> [Directive] Retype everything in the listing, leaving each line exactly as it is.

-- start --

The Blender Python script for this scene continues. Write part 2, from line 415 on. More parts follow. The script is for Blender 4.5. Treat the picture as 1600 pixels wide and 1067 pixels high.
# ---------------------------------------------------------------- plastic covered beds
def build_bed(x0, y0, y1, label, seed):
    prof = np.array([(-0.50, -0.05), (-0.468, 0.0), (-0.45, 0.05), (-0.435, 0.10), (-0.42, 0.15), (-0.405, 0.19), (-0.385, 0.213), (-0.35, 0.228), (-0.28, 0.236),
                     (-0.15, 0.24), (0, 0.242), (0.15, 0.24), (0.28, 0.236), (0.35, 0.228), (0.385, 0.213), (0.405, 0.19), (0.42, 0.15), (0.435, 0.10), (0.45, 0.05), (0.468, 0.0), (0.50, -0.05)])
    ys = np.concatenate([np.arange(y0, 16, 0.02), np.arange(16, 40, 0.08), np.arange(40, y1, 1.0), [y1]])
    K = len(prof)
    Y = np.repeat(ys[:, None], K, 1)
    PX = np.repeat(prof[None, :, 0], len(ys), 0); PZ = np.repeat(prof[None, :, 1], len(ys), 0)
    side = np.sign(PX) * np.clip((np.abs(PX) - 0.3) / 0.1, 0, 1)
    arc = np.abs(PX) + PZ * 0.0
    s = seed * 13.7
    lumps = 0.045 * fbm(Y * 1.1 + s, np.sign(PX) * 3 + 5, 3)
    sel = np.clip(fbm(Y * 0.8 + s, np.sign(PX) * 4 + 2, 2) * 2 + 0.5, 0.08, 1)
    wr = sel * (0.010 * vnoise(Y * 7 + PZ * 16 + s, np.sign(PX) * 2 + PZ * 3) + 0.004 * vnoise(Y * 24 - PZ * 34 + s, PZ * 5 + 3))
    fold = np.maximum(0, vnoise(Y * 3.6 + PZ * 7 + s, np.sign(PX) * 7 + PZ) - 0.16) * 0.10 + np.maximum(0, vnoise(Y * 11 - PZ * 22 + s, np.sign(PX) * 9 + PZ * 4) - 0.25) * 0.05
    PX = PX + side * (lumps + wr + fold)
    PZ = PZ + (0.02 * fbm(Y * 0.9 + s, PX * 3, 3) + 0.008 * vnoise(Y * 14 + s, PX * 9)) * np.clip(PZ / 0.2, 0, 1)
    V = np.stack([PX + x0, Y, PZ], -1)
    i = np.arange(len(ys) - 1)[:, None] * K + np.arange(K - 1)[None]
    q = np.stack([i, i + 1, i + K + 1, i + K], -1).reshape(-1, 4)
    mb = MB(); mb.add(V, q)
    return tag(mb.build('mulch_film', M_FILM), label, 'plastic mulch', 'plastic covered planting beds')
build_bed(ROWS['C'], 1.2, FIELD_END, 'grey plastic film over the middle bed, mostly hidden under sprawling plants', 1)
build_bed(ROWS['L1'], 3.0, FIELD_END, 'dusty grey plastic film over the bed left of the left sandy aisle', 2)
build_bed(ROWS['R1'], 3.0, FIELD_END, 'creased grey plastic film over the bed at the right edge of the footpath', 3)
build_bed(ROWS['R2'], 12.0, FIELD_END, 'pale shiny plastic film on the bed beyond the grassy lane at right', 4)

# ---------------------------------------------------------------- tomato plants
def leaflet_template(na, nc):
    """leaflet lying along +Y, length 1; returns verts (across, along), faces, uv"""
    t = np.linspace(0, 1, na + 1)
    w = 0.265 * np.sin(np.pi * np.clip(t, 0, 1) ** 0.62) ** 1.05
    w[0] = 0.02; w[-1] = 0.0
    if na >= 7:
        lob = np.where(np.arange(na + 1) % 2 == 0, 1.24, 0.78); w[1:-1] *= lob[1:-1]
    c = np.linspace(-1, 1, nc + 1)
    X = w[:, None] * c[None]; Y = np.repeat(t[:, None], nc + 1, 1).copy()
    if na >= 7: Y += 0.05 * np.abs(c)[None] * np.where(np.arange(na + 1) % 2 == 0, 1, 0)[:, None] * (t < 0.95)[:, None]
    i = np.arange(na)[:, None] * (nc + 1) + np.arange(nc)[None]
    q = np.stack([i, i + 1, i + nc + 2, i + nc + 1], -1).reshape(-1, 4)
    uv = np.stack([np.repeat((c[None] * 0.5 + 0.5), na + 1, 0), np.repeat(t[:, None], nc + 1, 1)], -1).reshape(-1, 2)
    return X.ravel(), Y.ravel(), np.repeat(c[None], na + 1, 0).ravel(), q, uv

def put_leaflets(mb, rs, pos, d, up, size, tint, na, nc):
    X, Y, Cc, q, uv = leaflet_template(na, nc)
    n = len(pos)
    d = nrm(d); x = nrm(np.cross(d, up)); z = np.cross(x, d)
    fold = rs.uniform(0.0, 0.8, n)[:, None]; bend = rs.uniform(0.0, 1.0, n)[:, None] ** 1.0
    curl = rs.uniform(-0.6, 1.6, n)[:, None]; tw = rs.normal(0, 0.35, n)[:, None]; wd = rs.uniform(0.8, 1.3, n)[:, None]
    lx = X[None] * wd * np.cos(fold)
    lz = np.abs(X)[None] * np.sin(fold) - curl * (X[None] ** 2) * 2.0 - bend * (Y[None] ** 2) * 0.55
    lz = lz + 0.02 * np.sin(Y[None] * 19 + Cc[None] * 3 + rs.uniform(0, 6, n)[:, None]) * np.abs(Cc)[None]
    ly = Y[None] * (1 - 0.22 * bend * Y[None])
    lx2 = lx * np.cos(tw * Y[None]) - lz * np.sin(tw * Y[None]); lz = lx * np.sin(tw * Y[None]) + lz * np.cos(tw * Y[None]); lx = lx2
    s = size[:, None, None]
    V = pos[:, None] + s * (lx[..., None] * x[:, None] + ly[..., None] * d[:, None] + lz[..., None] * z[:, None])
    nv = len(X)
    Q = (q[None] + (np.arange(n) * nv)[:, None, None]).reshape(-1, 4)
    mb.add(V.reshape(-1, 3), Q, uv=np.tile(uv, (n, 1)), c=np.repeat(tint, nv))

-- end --

> [Response to this exercise]
The Blender Python script for this scene continues. Write part 2, from line 415 on. More parts follow. The script is for Blender 4.5. Treat the picture as 1600 pixels wide and 1067 pixels high.
# ---------------------------------------------------------------- plastic covered beds
def build_bed(x0, y0, y1, label, seed):
    prof = np.array([(-0.50, -0.05), (-0.468, 0.0), (-0.45, 0.05), (-0.435, 0.10), (-0.42, 0.15), (-0.405, 0.19), (-0.385, 0.213), (-0.35, 0.228), (-0.28, 0.236),
                     (-0.15, 0.24), (0, 0.242), (0.15, 0.24), (0.28, 0.236), (0.35, 0.228), (0.385, 0.213), (0.405, 0.19), (0.42, 0.15), (0.435, 0.10), (0.45, 0.05), (0.468, 0.0), (0.50, -0.05)])
    ys = np.concatenate([np.arange(y0, 16, 0.02), np.arange(16, 40, 0.08), np.arange(40, y1, 1.0), [y1]])
    K = len(prof)
    Y = np.repeat(ys[:, None], K, 1)
    PX = np.repeat(prof[None, :, 0], len(ys), 0); PZ = np.repeat(prof[None, :, 1], len(ys), 0)
    side = np.sign(PX) * np.clip((np.abs(PX) - 0.3) / 0.1, 0, 1)
    arc = np.abs(PX) + PZ * 0.0
    s = seed * 13.7
    lumps = 0.045 * fbm(Y * 1.1 + s, np.sign(PX) * 3 + 5, 3)
    sel = np.clip(fbm(Y * 0.8 + s, np.sign(PX) * 4 + 2, 2) * 2 + 0.5, 0.08, 1)
    wr = sel * (0.010 * vnoise(Y * 7 + PZ * 16 + s, np.sign(PX) * 2 + PZ * 3) + 0.004 * vnoise(Y * 24 - PZ * 34 + s, PZ * 5 + 3))
    fold = np.maximum(0, vnoise(Y * 3.6 + PZ * 7 + s, np.sign(PX) * 7 + PZ) - 0.16) * 0.10 + np.maximum(0, vnoise(Y * 11 - PZ * 22 + s, np.sign(PX) * 9 + PZ * 4) - 0.25) * 0.05
    PX = PX + side * (lumps + wr + fold)
    PZ = PZ + (0.02 * fbm(Y * 0.9 + s, PX * 3, 3) + 0.008 * vnoise(Y * 14 + s, PX * 9)) * np.clip(PZ / 0.2, 0, 1)
    V = np.stack([PX + x0, Y, PZ], -1)
    i = np.arange(len(ys) - 1)[:, None] * K + np.arange(K - 1)[None]
    q = np.stack([i, i + 1, i + K + 1, i + K], -1).reshape(-1, 4)
    mb = MB(); mb.add(V, q)
    return tag(mb.build('mulch_film', M_FILM), label, 'plastic mulch', 'plastic covered planting beds')
build_bed(ROWS['C'], 1.2, FIELD_END, 'grey plastic film over the middle bed, mostly hidden under sprawling plants', 1)
build_bed(ROWS['L1'], 3.0, FIELD_END, 'dusty grey plastic film over the bed left of the left sandy aisle', 2)
build_bed(ROWS['R1'], 3.0, FIELD_END, 'creased grey plastic film over the bed at the right edge of the footpath', 3)
build_bed(ROWS['R2'], 12.0, FIELD_END, 'pale shiny plastic film on the bed beyond the grassy lane at right', 4)

# ---------------------------------------------------------------- tomato plants
def leaflet_template(na, nc):
    """leaflet lying along +Y, length 1; returns verts (across, along), faces, uv"""
    t = np.linspace(0, 1, na + 1)
    w = 0.265 * np.sin(np.pi * np.clip(t, 0, 1) ** 0.62) ** 1.05
    w[0] = 0.02; w[-1] = 0.0
    if na >= 7:
        lob = np.where(np.arange(na + 1) % 2 == 0, 1.24, 0.78); w[1:-1] *= lob[1:-1]
    c = np.linspace(-1, 1, nc + 1)
    X = w[:, None] * c[None]; Y = np.repeat(t[:, None], nc + 1, 1).copy()
    if na >= 7: Y += 0.05 * np.abs(c)[None] * np.where(np.arange(na + 1) % 2 == 0, 1, 0)[:, None] * (t < 0.95)[:, None]
    i = np.arange(na)[:, None] * (nc + 1) + np.arange(nc)[None]
    q = np.stack([i, i + 1, i + nc + 2, i + nc + 1], -1).reshape(-1, 4)
    uv = np.stack([np.repeat((c[None] * 0.5 + 0.5), na + 1, 0), np.repeat(t[:, None], nc + 1, 1)], -1).reshape(-1, 2)
    return X.ravel(), Y.ravel(), np.repeat(c[None], na + 1, 0).ravel(), q, uv

def put_leaflets(mb, rs, pos, d, up, size, tint, na, nc):
    X, Y, Cc, q, uv = leaflet_template(na, nc)
    n = len(pos)
    d = nrm(d); x = nrm(np.cross(d, up)); z = np.cross(x, d)
    fold = rs.uniform(0.0, 0.8, n)[:, None]; bend = rs.uniform(0.0, 1.0, n)[:, None] ** 1.0
    curl = rs.uniform(-0.6, 1.6, n)[:, None]; tw = rs.normal(0, 0.35, n)[:, None]; wd = rs.uniform(0.8, 1.3, n)[:, None]
    lx = X[None] * wd * np.cos(fold)
    lz = np.abs(X)[None] * np.sin(fold) - curl * (X[None] ** 2) * 2.0 - bend * (Y[None] ** 2) * 0.55
    lz = lz + 0.02 * np.sin(Y[None] * 19 + Cc[None] * 3 + rs.uniform(0, 6, n)[:, None]) * np.abs(Cc)[None]
    ly = Y[None] * (1 - 0.22 * bend * Y[None])
    lx2 = lx * np.cos(tw * Y[None]) - lz * np.sin(tw * Y[None]); lz = lx * np.sin(tw * Y[None]) + lz * np.cos(tw * Y[None]); lx = lx2
    s = size[:, None, None]
    V = pos[:, None] + s * (lx[..., None] * x[:, None] + ly[..., None] * d[:, None] + lz[..., None] * z[:, None])
    nv = len(X)
    Q = (q[None] + (np.arange(n) * nv)[:, None, None]).reshape(-1, 4)
    mb.add(V.reshape(-1, 3), Q, uv=np.tile(uv, (n, 1)), c=np.repeat(tint, nv))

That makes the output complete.